- _SET TASK_: Copy exactly the lines from the beginning of the data down to and including the line holding "GROUND = -1.6", without any pictures.

- _GIVEN MATERIAL_:
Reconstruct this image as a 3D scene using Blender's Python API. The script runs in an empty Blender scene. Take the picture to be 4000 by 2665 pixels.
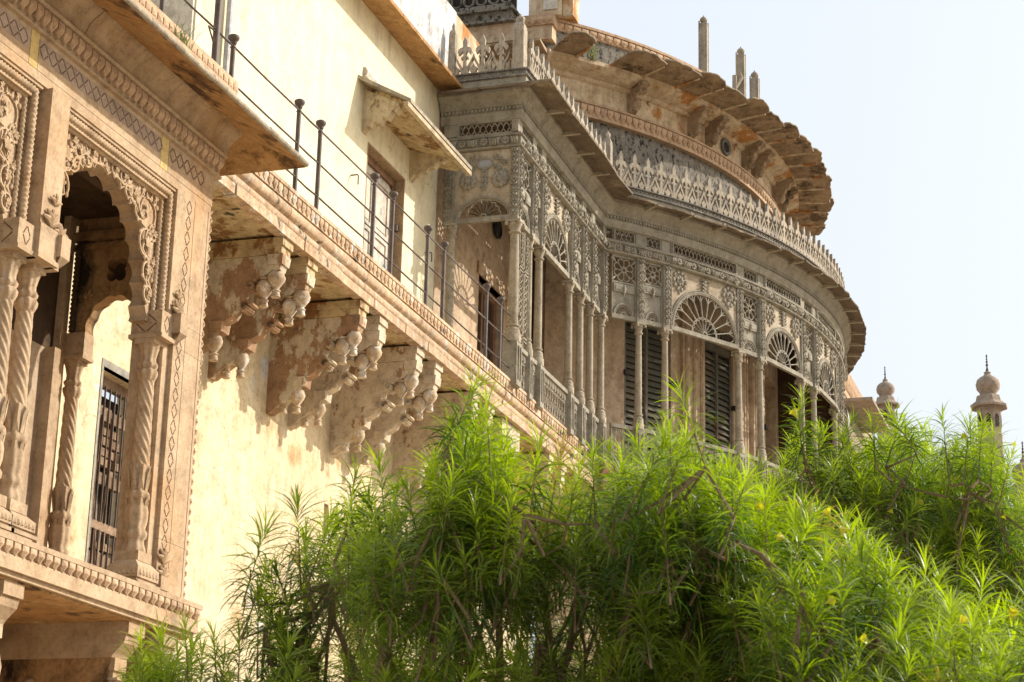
import bpy, bmesh, math, random
import numpy as np
from mathutils import Vector, Matrix
sin, cos, pi, R = math.sin, math.cos, math.pi, math.radians
sc = bpy.context.scene
COL = sc.collection

# ------------------------------------------------------------------ camera, world, sun, exposure
F_PX = 7885.0
ax = [(0.30531208, 0.2854956, 0.90844746), (-0.95195658, 0.06773213, 0.29864866), (0.0237318, -0.95598359, 0.29245885)]
cam = bpy.data.cameras.new('camera')
cam.sensor_width = 36; cam.lens = F_PX / 4000 * 36
cam.clip_start = 0.1; cam.clip_end = 3000
cam.dof.use_dof = True; cam.dof.focus_distance = 19; cam.dof.aperture_fstop = 11
co = bpy.data.objects.new('camera', cam); COL.objects.link(co)
co.matrix_world = Matrix(((ax[0][0], -ax[0][1], -ax[0][2], 0), (ax[1][0], -ax[1][1], -ax[1][2], 0), (ax[2][0], -ax[2][1], -ax[2][2], 0), (0, 0, 0, 1)))
sc.camera = co
GROUND = -1.6

LD = Vector((-0.7, 1.0, -0.75)).normalized()       # direction the sunlight travels
el = math.asin(-LD.z); azn = math.atan2(-LD.x, -LD.y)
w = bpy.data.worlds.new('World'); sc.world = w; w.use_nodes = True
nt = w.node_tree; nt.nodes.clear()
sky = nt.nodes.new('ShaderNodeTexSky'); sky.sky_type = 'NISHITA'; sky.sun_disc = False
sky.sun_elevation = el; sky.sun_rotation = azn; sky.altitude = 50; sky.air_density = 1.0; sky.dust_density = 8.0; sky.ozone_density = 1.5
bg = nt.nodes.new('ShaderNodeBackground'); bg.inputs[1].default_value = 0.15
wo = nt.nodes.new('ShaderNodeOutputWorld')
hz = nt.nodes.new('ShaderNodeMix'); hz.data_type = 'RGBA'; hz.inputs[0].default_value = 0.66; hz.inputs[7].default_value = (4.35, 4.6, 4.85, 1)   # thin white overcast haze over the blue
nt.links.new(sky.outputs[0], hz.inputs[6]); nt.links.new(hz.outputs[2], bg.inputs[0]); nt.links.new(bg.outputs[0], wo.inputs[0])
sun = bpy.data.lights.new('sun', 'SUN'); sun.energy = 3.5; sun.angle = R(0.6); sun.color = (1.0, 0.94, 0.85)
so = bpy.data.objects.new('sun', sun); COL.objects.link(so)
so.rotation_euler = LD.to_track_quat('-Z', 'Y').to_euler()
sc.view_settings.view_transform = 'Standard'; sc.view_settings.look = 'None'
sc.view_settings.exposure = 0.64; sc.view_settings.gamma = 1
sc.view_settings.use_curve_mapping = False
sc.render.engine = 'CYCLES'
sc.cycles.max_bounces = 6; sc.cycles.diffuse_bounces = 4; sc.cycles.transmission_bounces = 3; sc.cycles.transparent_max_bounces = 4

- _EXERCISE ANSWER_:
Reconstruct this image as a 3D scene using Blender's Python API. The script runs in an empty Blender scene. Take the picture to be 4000 by 2665 pixels.
import bpy, bmesh, math, random
import numpy as np
from mathutils import Vector, Matrix
sin, cos, pi, R = math.sin, math.cos, math.pi, math.radians
sc = bpy.context.scene
COL = sc.collection

# ------------------------------------------------------------------ camera, world, sun, exposure
F_PX = 7885.0
ax = [(0.30531208, 0.2854956, 0.90844746), (-0.95195658, 0.06773213, 0.29864866), (0.0237318, -0.95598359, 0.29245885)]
cam = bpy.data.cameras.new('camera')
cam.sensor_width = 36; cam.lens = F_PX / 4000 * 36
cam.clip_start = 0.1; cam.clip_end = 3000
cam.dof.use_dof = True; cam.dof.focus_distance = 19; cam.dof.aperture_fstop = 11
co = bpy.data.objects.new('camera', cam); COL.objects.link(co)
co.matrix_world = Matrix(((ax[0][0], -ax[0][1], -ax[0][2], 0), (ax[1][0], -ax[1][1], -ax[1][2], 0), (ax[2][0], -ax[2][1], -ax[2][2], 0), (0, 0, 0, 1)))
sc.camera = co
GROUND = -1.6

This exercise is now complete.